Rapport d'information déposé (...) par la mission d'information sur l'affichage environnemental au nom de la commission du développement durable et de l'aménagement du territoire
L'affichage environnemental est un dispositif issu du Grenelle I de l'environnement du 3 août 2009, dont l'article 54 prévoit que les consommateurs doivent disposer d'une information environnementale « sincère, objective et complète » sur les produits qu'ils achètent. Il vise à inciter les consommateurs, à prix et à qualité équivalents, à privilégier les produits à moindre impact environnemental et les entreprises à réduire l'empreinte environnementale de leurs produits.
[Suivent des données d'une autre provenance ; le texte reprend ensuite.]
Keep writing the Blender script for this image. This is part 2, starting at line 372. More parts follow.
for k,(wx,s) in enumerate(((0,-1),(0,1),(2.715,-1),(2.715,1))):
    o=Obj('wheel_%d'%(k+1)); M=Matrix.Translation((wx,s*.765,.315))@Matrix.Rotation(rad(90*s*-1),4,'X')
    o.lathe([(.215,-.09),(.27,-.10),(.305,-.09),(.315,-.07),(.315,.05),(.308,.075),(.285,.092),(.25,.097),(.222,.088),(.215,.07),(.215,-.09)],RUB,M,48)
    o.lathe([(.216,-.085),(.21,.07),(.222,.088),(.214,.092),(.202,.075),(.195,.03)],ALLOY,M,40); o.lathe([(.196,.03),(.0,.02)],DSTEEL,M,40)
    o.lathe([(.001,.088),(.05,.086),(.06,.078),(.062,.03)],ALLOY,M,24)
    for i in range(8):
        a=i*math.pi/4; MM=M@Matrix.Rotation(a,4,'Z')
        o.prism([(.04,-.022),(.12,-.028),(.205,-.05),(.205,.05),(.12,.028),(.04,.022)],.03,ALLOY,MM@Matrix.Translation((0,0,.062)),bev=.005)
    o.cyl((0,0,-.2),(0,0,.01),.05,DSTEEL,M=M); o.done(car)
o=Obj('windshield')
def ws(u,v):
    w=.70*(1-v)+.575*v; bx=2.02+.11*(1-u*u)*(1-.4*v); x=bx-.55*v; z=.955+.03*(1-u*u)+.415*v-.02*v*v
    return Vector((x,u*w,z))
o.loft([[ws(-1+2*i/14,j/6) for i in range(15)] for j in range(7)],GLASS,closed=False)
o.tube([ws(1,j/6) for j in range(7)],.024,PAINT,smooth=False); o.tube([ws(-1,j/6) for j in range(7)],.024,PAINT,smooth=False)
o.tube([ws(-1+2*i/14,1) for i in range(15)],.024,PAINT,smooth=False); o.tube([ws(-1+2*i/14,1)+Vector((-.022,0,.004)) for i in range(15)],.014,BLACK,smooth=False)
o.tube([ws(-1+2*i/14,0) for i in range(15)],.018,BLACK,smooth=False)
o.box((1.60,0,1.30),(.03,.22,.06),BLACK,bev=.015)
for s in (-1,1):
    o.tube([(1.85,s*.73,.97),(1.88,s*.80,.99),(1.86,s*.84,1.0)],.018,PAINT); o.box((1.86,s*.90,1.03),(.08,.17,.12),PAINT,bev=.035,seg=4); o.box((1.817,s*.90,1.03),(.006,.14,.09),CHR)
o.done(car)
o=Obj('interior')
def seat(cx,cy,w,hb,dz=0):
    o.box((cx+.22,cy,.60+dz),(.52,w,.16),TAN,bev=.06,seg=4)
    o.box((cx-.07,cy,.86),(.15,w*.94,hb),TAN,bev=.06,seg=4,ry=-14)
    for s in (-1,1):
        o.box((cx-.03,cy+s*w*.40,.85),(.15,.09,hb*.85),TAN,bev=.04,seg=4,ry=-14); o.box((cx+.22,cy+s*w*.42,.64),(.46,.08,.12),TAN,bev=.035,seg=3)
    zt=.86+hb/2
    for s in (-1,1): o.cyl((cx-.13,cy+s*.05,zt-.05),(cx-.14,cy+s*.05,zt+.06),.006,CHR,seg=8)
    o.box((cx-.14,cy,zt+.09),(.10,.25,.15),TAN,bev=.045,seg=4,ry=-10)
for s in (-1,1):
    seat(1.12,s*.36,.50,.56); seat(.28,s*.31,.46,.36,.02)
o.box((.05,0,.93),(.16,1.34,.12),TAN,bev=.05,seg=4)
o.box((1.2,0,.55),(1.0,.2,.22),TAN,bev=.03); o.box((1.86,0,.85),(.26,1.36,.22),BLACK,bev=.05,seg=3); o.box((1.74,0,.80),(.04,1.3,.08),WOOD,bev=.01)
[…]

Reprenant les principes du Grenelle I, le Grenelle II de l'environnement a consacré la mise en oeuvre de l'affichage environnemental et organisé, au préalable, une phase d'expérimentation d'une année, prévue à l'article 228. Le rapport de la mission d'information a pour objet de faire le point sur cette expérimentation lancée en juillet 2011 par 168 entreprises, mais aussi d'évaluer l'opportunité d'une généralisation de l'affichage environnemental, dans un contexte où l'Union européenne envisage également un système d'affichage à l'horizon 2016.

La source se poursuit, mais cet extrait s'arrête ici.